Is anger avoidable and manageable?

I have bad experiences with Mc Donald. The speed, service and line up, I hate it all. Then this night I forgot about it, a valuable lesson ( you have money but cooking could still be faster than lining up to buy food, even those are expensive and unhealthy food.)

This night I got mad at McD and switched to KFC 24 hours. Another round of long wait(45 minutes).

There are 3 lines, I picked the shortest and turn out it's the slowest line. The staff is so slow that I feel hopeless. Certainly I got mad.

No one should be surprise that my mum growing sarcastic speech on how I pick the slowest line. Things do not seem like what it is when you pick the shortest line up.

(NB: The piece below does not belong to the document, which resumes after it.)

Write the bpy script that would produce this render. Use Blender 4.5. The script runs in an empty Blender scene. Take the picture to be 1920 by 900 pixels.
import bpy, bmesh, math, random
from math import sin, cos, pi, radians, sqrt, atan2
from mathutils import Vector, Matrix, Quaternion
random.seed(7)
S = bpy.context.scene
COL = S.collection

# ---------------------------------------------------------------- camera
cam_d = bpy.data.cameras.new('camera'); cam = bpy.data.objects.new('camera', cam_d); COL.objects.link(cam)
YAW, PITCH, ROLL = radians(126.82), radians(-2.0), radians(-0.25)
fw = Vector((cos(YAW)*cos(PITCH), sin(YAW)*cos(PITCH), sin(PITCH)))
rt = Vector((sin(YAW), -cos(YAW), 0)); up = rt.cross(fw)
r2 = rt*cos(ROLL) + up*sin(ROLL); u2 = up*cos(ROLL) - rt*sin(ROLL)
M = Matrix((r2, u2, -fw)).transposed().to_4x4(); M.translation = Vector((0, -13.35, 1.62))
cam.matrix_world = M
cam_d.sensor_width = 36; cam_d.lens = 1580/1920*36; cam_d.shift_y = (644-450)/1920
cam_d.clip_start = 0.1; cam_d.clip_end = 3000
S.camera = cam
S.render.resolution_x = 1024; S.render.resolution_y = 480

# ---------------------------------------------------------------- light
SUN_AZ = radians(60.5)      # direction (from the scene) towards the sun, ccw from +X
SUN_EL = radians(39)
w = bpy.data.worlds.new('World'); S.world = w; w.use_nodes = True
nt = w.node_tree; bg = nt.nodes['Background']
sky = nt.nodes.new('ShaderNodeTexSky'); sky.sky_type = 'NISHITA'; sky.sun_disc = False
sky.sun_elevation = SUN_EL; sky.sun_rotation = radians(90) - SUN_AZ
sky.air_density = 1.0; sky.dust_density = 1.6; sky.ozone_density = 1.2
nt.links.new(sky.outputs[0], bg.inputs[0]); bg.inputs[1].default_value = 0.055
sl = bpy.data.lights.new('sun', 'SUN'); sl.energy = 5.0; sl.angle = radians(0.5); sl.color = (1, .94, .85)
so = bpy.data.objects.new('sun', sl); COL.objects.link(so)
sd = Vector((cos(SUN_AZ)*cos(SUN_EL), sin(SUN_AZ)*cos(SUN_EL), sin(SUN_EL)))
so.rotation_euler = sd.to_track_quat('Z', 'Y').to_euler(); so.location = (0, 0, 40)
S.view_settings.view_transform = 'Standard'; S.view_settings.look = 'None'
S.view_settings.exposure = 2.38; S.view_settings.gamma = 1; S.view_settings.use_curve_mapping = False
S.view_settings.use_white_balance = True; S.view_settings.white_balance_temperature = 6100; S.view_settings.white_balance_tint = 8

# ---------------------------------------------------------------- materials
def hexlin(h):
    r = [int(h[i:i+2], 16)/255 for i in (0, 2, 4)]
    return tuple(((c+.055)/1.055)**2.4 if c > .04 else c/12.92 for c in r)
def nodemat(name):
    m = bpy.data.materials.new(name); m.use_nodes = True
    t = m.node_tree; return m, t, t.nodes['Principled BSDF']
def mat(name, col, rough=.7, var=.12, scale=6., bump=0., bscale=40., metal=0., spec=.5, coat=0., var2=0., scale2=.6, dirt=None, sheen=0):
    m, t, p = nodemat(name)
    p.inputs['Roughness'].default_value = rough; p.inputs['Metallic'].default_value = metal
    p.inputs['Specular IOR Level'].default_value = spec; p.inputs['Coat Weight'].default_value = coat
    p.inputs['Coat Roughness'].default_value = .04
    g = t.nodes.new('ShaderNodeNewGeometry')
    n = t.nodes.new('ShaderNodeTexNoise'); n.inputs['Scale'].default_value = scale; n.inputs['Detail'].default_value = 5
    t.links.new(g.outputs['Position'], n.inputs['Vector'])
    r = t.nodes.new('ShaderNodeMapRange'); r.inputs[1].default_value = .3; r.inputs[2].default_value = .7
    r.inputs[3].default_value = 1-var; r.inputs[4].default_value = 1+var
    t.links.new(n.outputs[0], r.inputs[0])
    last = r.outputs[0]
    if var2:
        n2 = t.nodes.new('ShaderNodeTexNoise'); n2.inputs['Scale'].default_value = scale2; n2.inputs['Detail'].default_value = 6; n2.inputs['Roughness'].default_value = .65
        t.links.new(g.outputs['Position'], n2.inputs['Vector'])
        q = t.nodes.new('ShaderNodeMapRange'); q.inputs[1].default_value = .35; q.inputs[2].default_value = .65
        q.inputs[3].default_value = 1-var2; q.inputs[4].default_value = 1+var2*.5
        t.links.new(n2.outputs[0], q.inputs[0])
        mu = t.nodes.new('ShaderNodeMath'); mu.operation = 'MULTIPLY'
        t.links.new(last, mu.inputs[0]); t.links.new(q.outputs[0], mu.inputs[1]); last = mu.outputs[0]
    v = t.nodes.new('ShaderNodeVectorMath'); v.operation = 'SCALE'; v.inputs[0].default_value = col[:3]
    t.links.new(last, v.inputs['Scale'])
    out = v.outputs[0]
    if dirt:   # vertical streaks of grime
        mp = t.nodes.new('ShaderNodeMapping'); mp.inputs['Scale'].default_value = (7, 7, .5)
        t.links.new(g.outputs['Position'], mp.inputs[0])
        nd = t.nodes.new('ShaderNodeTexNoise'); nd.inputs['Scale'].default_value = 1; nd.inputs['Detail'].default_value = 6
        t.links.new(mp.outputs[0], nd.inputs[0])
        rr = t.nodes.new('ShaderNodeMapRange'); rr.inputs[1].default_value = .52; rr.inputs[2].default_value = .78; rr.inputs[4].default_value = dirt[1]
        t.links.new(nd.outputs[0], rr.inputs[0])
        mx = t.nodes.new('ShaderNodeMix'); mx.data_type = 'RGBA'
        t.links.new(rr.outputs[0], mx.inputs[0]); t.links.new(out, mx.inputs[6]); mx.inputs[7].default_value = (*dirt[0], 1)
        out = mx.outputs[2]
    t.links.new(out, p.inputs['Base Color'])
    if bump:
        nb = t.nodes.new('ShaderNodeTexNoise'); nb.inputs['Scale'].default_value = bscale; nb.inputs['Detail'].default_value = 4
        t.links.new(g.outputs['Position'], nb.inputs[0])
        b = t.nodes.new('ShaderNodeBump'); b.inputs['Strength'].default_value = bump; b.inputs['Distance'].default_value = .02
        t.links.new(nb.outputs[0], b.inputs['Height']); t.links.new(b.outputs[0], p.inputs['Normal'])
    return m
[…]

I said, you asked me to queue here since it is the shortest line. She thinks I am blaming her ( maybe I am.) then she said you always got very bad luck in getting a decent job and examination, it is about time you correct yourself on your temper. She means bad temper causes bad luck and I am constantly stuck in there.

I do not agree with all the bad luck theory. Like you do this to me, no wonder you @#$%^. I feel that she got offended and she has to find something to attack me so she won eventually.

I used to be very not okay with it. Then slowly it became unnecessary to emphasis too much important on this repeated occasions until the date of either of our death. I might passed away sooner than her, who knows?

I thought of it(anger) and guess be it a part of human emotions and expression, could I turn it to a different kind of energy? Perhaps I can, it takes some training but maybe I can improve.

What make me feel that anger shouldn't be neglected and meant to be express is that, firstly bad for mental health. Secondly, such a coward if you just keep sucking it all up.

There might be a differences between speak up,+assertive and anger. You can still be authoritative and uncompromising, without expressing irritation and frustration.

I say, I will try? Act like you always have  a choice. You are still the captain for the fate, and master of your soul.